## SHORT EXERCISE
Leave out the pictures, and retype only the lines from the beginning of the material through the line that contains "STK = Vector((X(592, YS), YS, Z(164, YS)))", including both.

## DATA SHOWN
-.-.-

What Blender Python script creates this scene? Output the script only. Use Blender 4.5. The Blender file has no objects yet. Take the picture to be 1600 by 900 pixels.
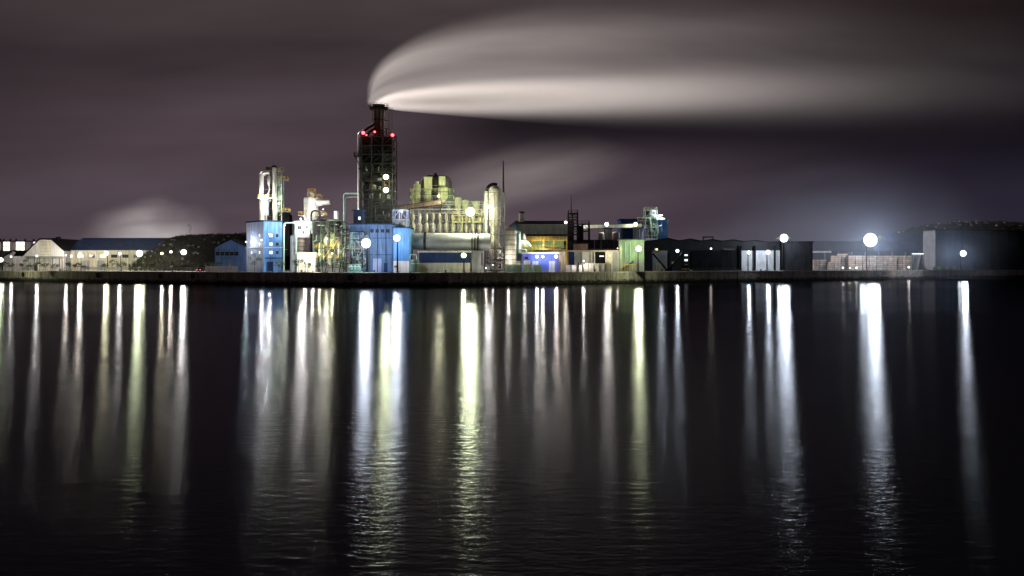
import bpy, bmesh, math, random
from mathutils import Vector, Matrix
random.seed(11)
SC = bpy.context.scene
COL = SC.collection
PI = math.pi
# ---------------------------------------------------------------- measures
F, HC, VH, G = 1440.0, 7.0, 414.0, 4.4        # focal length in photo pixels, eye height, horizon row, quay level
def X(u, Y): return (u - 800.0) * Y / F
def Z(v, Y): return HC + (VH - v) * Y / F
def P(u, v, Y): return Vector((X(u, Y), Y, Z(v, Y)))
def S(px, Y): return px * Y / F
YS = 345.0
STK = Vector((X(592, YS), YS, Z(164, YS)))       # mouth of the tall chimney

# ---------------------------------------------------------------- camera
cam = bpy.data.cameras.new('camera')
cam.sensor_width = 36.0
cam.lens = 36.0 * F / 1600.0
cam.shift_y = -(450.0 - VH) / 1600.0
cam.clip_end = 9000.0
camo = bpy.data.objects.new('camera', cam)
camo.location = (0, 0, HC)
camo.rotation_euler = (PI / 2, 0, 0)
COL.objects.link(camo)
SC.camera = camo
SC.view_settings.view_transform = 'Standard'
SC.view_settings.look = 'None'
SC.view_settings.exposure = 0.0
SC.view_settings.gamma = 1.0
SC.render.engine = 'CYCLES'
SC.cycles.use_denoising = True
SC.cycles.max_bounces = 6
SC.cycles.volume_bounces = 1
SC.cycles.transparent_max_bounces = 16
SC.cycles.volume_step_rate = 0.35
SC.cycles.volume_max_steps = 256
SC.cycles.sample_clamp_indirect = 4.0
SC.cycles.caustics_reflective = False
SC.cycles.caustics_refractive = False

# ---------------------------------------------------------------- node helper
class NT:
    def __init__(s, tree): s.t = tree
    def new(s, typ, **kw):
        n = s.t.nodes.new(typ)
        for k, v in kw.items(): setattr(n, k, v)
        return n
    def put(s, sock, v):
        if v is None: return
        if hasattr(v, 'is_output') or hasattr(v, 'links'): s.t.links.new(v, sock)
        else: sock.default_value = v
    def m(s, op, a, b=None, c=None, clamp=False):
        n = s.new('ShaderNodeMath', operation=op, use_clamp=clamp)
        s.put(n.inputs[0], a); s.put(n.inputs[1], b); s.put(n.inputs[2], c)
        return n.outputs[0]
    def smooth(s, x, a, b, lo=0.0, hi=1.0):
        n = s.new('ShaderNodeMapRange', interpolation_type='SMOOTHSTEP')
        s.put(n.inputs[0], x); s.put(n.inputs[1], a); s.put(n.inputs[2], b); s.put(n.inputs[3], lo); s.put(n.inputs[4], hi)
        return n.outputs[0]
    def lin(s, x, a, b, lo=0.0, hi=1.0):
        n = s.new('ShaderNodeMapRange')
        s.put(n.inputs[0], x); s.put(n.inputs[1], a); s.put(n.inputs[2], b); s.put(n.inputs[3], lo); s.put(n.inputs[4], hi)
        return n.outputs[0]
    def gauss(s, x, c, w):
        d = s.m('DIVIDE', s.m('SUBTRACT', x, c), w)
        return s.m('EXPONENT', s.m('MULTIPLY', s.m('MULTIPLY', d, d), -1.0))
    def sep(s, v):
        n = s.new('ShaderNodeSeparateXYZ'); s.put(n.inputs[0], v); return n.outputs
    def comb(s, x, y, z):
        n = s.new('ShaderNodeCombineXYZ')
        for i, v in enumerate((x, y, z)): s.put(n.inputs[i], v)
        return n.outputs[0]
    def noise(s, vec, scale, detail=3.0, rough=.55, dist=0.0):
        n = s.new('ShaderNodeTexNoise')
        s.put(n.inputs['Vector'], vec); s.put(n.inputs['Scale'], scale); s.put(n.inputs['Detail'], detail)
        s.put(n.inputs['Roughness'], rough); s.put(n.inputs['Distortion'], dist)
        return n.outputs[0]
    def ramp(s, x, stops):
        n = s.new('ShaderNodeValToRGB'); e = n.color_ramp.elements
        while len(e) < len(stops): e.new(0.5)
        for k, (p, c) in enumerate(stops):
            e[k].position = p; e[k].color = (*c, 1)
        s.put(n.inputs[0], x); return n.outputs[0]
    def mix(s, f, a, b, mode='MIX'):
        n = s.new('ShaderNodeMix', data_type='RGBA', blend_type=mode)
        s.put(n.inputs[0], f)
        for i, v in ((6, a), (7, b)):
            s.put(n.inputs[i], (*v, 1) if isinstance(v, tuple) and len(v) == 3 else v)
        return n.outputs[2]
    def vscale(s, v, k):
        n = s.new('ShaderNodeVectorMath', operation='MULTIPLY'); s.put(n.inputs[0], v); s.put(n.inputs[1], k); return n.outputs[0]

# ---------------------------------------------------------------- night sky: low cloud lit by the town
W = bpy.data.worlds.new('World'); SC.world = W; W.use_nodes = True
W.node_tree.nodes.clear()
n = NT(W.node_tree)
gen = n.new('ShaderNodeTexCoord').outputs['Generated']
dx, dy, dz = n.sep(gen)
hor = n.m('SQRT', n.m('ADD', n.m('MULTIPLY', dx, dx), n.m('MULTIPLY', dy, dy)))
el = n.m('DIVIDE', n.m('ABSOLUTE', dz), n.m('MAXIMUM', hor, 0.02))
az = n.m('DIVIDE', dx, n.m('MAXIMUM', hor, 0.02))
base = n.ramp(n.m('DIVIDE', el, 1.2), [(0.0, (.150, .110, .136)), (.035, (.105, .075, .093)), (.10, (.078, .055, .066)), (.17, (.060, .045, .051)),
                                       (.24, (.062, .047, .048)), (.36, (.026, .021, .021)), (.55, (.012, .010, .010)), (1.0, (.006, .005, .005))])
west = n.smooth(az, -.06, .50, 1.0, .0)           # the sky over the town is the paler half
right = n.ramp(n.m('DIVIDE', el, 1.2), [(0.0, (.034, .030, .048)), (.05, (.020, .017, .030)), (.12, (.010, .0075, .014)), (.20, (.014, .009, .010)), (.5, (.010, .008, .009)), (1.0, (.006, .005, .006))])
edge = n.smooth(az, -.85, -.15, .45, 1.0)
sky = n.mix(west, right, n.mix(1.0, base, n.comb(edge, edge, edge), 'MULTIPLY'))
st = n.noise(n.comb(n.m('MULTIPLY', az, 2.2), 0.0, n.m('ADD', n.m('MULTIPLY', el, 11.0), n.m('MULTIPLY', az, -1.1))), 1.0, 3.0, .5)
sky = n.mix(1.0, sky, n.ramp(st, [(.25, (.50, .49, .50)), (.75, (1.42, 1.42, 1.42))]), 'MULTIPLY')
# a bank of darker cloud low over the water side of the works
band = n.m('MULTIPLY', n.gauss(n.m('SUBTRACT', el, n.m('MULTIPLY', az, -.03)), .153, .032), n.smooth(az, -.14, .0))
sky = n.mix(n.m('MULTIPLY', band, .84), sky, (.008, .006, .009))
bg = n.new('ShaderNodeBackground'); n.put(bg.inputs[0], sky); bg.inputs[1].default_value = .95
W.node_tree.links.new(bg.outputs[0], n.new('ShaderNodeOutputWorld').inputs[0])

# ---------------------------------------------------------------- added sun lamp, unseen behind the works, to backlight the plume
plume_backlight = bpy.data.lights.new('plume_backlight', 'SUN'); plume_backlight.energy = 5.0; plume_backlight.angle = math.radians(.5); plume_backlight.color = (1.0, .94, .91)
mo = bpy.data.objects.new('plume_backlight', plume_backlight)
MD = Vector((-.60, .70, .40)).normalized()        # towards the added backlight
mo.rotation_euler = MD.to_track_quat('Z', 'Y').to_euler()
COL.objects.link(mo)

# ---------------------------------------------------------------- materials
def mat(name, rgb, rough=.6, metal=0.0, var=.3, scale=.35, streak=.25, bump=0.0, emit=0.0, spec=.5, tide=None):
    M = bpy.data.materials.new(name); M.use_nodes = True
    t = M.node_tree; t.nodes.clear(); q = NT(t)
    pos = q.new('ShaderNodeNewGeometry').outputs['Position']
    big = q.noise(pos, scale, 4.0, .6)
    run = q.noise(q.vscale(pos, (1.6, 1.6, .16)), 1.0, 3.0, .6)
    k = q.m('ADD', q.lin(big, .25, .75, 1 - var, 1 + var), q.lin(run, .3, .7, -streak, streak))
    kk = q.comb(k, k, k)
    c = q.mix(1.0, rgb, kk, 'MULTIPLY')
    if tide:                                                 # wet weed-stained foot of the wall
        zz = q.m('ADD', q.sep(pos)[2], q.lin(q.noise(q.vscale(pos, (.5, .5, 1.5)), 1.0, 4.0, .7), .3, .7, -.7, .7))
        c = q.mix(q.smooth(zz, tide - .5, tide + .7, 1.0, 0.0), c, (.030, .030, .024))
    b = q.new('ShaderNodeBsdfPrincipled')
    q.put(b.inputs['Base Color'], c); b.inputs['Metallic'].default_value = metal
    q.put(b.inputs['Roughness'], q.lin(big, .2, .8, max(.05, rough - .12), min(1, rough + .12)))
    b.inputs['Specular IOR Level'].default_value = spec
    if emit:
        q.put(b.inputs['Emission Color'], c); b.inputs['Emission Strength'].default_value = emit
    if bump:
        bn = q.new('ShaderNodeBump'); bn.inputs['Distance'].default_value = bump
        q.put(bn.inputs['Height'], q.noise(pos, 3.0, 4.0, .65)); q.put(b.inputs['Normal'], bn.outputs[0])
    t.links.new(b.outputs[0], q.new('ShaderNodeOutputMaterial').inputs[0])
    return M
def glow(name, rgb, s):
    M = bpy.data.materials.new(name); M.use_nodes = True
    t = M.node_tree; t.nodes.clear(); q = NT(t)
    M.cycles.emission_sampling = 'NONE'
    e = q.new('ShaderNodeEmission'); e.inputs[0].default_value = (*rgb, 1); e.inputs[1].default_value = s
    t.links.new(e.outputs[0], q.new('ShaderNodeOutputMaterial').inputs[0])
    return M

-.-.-

## RESULT OF THIS TASK
What Blender Python script creates this scene? Output the script only. Use Blender 4.5. The Blender file has no objects yet. Take the picture to be 1600 by 900 pixels.
import bpy, bmesh, math, random
from mathutils import Vector, Matrix
random.seed(11)
SC = bpy.context.scene
COL = SC.collection
PI = math.pi
# ---------------------------------------------------------------- measures
F, HC, VH, G = 1440.0, 7.0, 414.0, 4.4        # focal length in photo pixels, eye height, horizon row, quay level
def X(u, Y): return (u - 800.0) * Y / F
def Z(v, Y): return HC + (VH - v) * Y / F
def P(u, v, Y): return Vector((X(u, Y), Y, Z(v, Y)))
def S(px, Y): return px * Y / F
YS = 345.0
STK = Vector((X(592, YS), YS, Z(164, YS)))       # mouth of the tall chimney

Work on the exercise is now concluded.